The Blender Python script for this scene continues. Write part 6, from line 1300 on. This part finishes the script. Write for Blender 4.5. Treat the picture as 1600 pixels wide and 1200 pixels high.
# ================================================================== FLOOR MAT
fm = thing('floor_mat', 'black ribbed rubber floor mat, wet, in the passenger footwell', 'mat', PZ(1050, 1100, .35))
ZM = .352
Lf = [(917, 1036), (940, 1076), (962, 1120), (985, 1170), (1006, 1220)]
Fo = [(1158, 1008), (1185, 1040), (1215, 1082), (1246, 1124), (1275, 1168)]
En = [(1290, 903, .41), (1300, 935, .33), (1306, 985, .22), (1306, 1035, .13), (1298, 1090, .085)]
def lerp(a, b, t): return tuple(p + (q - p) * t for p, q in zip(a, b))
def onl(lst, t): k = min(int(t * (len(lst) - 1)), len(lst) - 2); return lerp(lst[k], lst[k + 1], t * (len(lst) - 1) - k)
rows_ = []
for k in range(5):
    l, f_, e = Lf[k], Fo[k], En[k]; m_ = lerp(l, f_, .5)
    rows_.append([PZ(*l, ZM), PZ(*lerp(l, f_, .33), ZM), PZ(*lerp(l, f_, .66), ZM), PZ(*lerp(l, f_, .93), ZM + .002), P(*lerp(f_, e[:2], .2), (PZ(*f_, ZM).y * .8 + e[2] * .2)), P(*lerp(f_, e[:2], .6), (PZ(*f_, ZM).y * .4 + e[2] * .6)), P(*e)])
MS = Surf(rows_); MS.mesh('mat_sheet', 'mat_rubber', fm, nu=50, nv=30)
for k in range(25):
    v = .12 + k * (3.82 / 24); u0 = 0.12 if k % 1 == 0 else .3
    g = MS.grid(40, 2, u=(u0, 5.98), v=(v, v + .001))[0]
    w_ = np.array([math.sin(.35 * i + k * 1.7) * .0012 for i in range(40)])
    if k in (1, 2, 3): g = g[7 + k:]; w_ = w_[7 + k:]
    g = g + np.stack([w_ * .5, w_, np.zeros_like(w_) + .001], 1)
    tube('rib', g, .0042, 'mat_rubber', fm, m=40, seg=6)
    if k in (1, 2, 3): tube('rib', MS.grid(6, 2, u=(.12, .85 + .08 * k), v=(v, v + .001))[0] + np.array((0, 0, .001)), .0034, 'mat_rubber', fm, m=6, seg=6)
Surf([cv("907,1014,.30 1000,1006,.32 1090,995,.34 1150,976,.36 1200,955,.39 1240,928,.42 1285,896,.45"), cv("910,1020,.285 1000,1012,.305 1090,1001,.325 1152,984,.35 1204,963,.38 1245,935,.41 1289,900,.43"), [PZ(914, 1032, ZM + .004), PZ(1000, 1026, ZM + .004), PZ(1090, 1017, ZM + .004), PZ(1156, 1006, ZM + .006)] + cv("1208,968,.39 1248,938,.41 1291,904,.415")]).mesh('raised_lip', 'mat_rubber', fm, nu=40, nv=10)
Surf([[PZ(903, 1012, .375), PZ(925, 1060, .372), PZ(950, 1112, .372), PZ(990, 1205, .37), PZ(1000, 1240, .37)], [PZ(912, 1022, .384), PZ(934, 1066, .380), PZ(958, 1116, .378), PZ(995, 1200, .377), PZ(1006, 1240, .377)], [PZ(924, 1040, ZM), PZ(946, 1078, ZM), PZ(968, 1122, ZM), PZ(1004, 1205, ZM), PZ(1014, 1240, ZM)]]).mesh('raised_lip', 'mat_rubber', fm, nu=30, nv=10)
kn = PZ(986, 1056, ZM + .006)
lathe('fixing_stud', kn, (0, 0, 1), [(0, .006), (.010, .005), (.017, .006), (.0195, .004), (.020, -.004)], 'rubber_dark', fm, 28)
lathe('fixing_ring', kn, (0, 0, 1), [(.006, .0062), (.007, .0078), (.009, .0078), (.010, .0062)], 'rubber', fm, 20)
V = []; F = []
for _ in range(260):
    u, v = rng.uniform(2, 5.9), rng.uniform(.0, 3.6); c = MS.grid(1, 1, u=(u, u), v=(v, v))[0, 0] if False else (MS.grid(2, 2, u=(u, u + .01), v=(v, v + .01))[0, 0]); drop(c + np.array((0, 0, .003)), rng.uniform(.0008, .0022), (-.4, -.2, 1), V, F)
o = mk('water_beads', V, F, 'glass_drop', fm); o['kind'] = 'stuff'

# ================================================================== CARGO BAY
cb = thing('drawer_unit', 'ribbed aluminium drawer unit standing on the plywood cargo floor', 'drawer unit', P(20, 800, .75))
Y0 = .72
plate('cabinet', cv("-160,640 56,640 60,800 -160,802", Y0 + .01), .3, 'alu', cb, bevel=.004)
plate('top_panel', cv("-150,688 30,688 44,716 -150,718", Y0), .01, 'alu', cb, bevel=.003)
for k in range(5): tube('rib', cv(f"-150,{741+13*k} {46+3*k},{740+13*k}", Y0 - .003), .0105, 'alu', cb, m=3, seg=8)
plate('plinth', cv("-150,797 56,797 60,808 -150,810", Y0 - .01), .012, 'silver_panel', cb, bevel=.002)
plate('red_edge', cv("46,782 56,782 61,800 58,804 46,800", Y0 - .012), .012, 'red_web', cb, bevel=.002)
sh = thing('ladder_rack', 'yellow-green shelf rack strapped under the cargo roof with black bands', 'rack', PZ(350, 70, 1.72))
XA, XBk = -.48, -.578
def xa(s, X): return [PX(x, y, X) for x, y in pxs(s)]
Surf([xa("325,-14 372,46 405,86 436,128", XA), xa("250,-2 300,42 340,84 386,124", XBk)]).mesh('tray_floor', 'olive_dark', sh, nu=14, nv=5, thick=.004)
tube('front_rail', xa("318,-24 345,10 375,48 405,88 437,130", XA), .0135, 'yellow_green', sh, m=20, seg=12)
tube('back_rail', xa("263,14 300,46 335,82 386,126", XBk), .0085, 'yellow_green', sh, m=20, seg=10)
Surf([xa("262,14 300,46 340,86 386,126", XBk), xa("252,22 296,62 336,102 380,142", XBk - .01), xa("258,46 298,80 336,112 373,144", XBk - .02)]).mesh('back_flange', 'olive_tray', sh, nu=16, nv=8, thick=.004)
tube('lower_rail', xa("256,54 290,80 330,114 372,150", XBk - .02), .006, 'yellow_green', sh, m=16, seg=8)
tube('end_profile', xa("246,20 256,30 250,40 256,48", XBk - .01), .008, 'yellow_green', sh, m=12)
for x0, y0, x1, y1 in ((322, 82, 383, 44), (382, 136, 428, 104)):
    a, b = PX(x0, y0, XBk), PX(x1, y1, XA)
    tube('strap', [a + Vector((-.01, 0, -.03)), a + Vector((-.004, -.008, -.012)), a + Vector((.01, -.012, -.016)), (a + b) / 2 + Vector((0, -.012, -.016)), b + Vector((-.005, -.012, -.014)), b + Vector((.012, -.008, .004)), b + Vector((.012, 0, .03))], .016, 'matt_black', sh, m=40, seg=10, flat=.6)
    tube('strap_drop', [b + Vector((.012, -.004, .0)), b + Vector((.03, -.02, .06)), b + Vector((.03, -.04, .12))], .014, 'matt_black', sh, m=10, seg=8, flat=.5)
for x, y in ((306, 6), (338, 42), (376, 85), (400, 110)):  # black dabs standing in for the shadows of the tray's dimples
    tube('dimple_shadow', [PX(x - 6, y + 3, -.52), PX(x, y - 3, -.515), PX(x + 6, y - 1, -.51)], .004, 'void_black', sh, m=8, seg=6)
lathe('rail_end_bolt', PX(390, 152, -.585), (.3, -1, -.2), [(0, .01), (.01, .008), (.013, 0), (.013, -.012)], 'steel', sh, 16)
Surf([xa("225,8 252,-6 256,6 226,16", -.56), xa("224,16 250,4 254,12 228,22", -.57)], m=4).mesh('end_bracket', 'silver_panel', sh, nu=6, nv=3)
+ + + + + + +
■ Goal of the exercise: Retype the material in full. Each word must match.

■ Expected output:
The Blender Python script for this scene continues. Write part 6, from line 1300 on. This part finishes the script. Write for Blender 4.5. Treat the picture as 1600 pixels wide and 1200 pixels high.
# ================================================================== FLOOR MAT
fm = thing('floor_mat', 'black ribbed rubber floor mat, wet, in the passenger footwell', 'mat', PZ(1050, 1100, .35))
ZM = .352
Lf = [(917, 1036), (940, 1076), (962, 1120), (985, 1170), (1006, 1220)]
Fo = [(1158, 1008), (1185, 1040), (1215, 1082), (1246, 1124), (1275, 1168)]
En = [(1290, 903, .41), (1300, 935, .33), (1306, 985, .22), (1306, 1035, .13), (1298, 1090, .085)]
def lerp(a, b, t): return tuple(p + (q - p) * t for p, q in zip(a, b))
def onl(lst, t): k = min(int(t * (len(lst) - 1)), len(lst) - 2); return lerp(lst[k], lst[k + 1], t * (len(lst) - 1) - k)
rows_ = []
for k in range(5):
    l, f_, e = Lf[k], Fo[k], En[k]; m_ = lerp(l, f_, .5)
    rows_.append([PZ(*l, ZM), PZ(*lerp(l, f_, .33), ZM), PZ(*lerp(l, f_, .66), ZM), PZ(*lerp(l, f_, .93), ZM + .002), P(*lerp(f_, e[:2], .2), (PZ(*f_, ZM).y * .8 + e[2] * .2)), P(*lerp(f_, e[:2], .6), (PZ(*f_, ZM).y * .4 + e[2] * .6)), P(*e)])
MS = Surf(rows_); MS.mesh('mat_sheet', 'mat_rubber', fm, nu=50, nv=30)
for k in range(25):
    v = .12 + k * (3.82 / 24); u0 = 0.12 if k % 1 == 0 else .3
    g = MS.grid(40, 2, u=(u0, 5.98), v=(v, v + .001))[0]
    w_ = np.array([math.sin(.35 * i + k * 1.7) * .0012 for i in range(40)])
    if k in (1, 2, 3): g = g[7 + k:]; w_ = w_[7 + k:]
    g = g + np.stack([w_ * .5, w_, np.zeros_like(w_) + .001], 1)
    tube('rib', g, .0042, 'mat_rubber', fm, m=40, seg=6)
    if k in (1, 2, 3): tube('rib', MS.grid(6, 2, u=(.12, .85 + .08 * k), v=(v, v + .001))[0] + np.array((0, 0, .001)), .0034, 'mat_rubber', fm, m=6, seg=6)
Surf([cv("907,1014,.30 1000,1006,.32 1090,995,.34 1150,976,.36 1200,955,.39 1240,928,.42 1285,896,.45"), cv("910,1020,.285 1000,1012,.305 1090,1001,.325 1152,984,.35 1204,963,.38 1245,935,.41 1289,900,.43"), [PZ(914, 1032, ZM + .004), PZ(1000, 1026, ZM + .004), PZ(1090, 1017, ZM + .004), PZ(1156, 1006, ZM + .006)] + cv("1208,968,.39 1248,938,.41 1291,904,.415")]).mesh('raised_lip', 'mat_rubber', fm, nu=40, nv=10)
Surf([[PZ(903, 1012, .375), PZ(925, 1060, .372), PZ(950, 1112, .372), PZ(990, 1205, .37), PZ(1000, 1240, .37)], [PZ(912, 1022, .384), PZ(934, 1066, .380), PZ(958, 1116, .378), PZ(995, 1200, .377), PZ(1006, 1240, .377)], [PZ(924, 1040, ZM), PZ(946, 1078, ZM), PZ(968, 1122, ZM), PZ(1004, 1205, ZM), PZ(1014, 1240, ZM)]]).mesh('raised_lip', 'mat_rubber', fm, nu=30, nv=10)
kn = PZ(986, 1056, ZM + .006)
lathe('fixing_stud', kn, (0, 0, 1), [(0, .006), (.010, .005), (.017, .006), (.0195, .004), (.020, -.004)], 'rubber_dark', fm, 28)
lathe('fixing_ring', kn, (0, 0, 1), [(.006, .0062), (.007, .0078), (.009, .0078), (.010, .0062)], 'rubber', fm, 20)
V = []; F = []
for _ in range(260):
    u, v = rng.uniform(2, 5.9), rng.uniform(.0, 3.6); c = MS.grid(1, 1, u=(u, u), v=(v, v))[0, 0] if False else (MS.grid(2, 2, u=(u, u + .01), v=(v, v + .01))[0, 0]); drop(c + np.array((0, 0, .003)), rng.uniform(.0008, .0022), (-.4, -.2, 1), V, F)
o = mk('water_beads', V, F, 'glass_drop', fm); o['kind'] = 'stuff'

# ================================================================== CARGO BAY
cb = thing('drawer_unit', 'ribbed aluminium drawer unit standing on the plywood cargo floor', 'drawer unit', P(20, 800, .75))
Y0 = .72
plate('cabinet', cv("-160,640 56,640 60,800 -160,802", Y0 + .01), .3, 'alu', cb, bevel=.004)
plate('top_panel', cv("-150,688 30,688 44,716 -150,718", Y0), .01, 'alu', cb, bevel=.003)
for k in range(5): tube('rib', cv(f"-150,{741+13*k} {46+3*k},{740+13*k}", Y0 - .003), .0105, 'alu', cb, m=3, seg=8)
plate('plinth', cv("-150,797 56,797 60,808 -150,810", Y0 - .01), .012, 'silver_panel', cb, bevel=.002)
plate('red_edge', cv("46,782 56,782 61,800 58,804 46,800", Y0 - .012), .012, 'red_web', cb, bevel=.002)
sh = thing('ladder_rack', 'yellow-green shelf rack strapped under the cargo roof with black bands', 'rack', PZ(350, 70, 1.72))
XA, XBk = -.48, -.578
def xa(s, X): return [PX(x, y, X) for x, y in pxs(s)]
Surf([xa("325,-14 372,46 405,86 436,128", XA), xa("250,-2 300,42 340,84 386,124", XBk)]).mesh('tray_floor', 'olive_dark', sh, nu=14, nv=5, thick=.004)
tube('front_rail', xa("318,-24 345,10 375,48 405,88 437,130", XA), .0135, 'yellow_green', sh, m=20, seg=12)
tube('back_rail', xa("263,14 300,46 335,82 386,126", XBk), .0085, 'yellow_green', sh, m=20, seg=10)
Surf([xa("262,14 300,46 340,86 386,126", XBk), xa("252,22 296,62 336,102 380,142", XBk - .01), xa("258,46 298,80 336,112 373,144", XBk - .02)]).mesh('back_flange', 'olive_tray', sh, nu=16, nv=8, thick=.004)
tube('lower_rail', xa("256,54 290,80 330,114 372,150", XBk - .02), .006, 'yellow_green', sh, m=16, seg=8)
tube('end_profile', xa("246,20 256,30 250,40 256,48", XBk - .01), .008, 'yellow_green', sh, m=12)
for x0, y0, x1, y1 in ((322, 82, 383, 44), (382, 136, 428, 104)):
    a, b = PX(x0, y0, XBk), PX(x1, y1, XA)
    tube('strap', [a + Vector((-.01, 0, -.03)), a + Vector((-.004, -.008, -.012)), a + Vector((.01, -.012, -.016)), (a + b) / 2 + Vector((0, -.012, -.016)), b + Vector((-.005, -.012, -.014)), b + Vector((.012, -.008, .004)), b + Vector((.012, 0, .03))], .016, 'matt_black', sh, m=40, seg=10, flat=.6)
    tube('strap_drop', [b + Vector((.012, -.004, .0)), b + Vector((.03, -.02, .06)), b + Vector((.03, -.04, .12))], .014, 'matt_black', sh, m=10, seg=8, flat=.5)
for x, y in ((306, 6), (338, 42), (376, 85), (400, 110)):  # black dabs standing in for the shadows of the tray's dimples
    tube('dimple_shadow', [PX(x - 6, y + 3, -.52), PX(x, y - 3, -.515), PX(x + 6, y - 1, -.51)], .004, 'void_black', sh, m=8, seg=6)
lathe('rail_end_bolt', PX(390, 152, -.585), (.3, -1, -.2), [(0, .01), (.01, .008), (.013, 0), (.013, -.012)], 'steel', sh, 16)
Surf([xa("225,8 252,-6 256,6 226,16", -.56), xa("224,16 250,4 254,12 228,22", -.57)], m=4).mesh('end_bracket', 'silver_panel', sh, nu=6, nv=3)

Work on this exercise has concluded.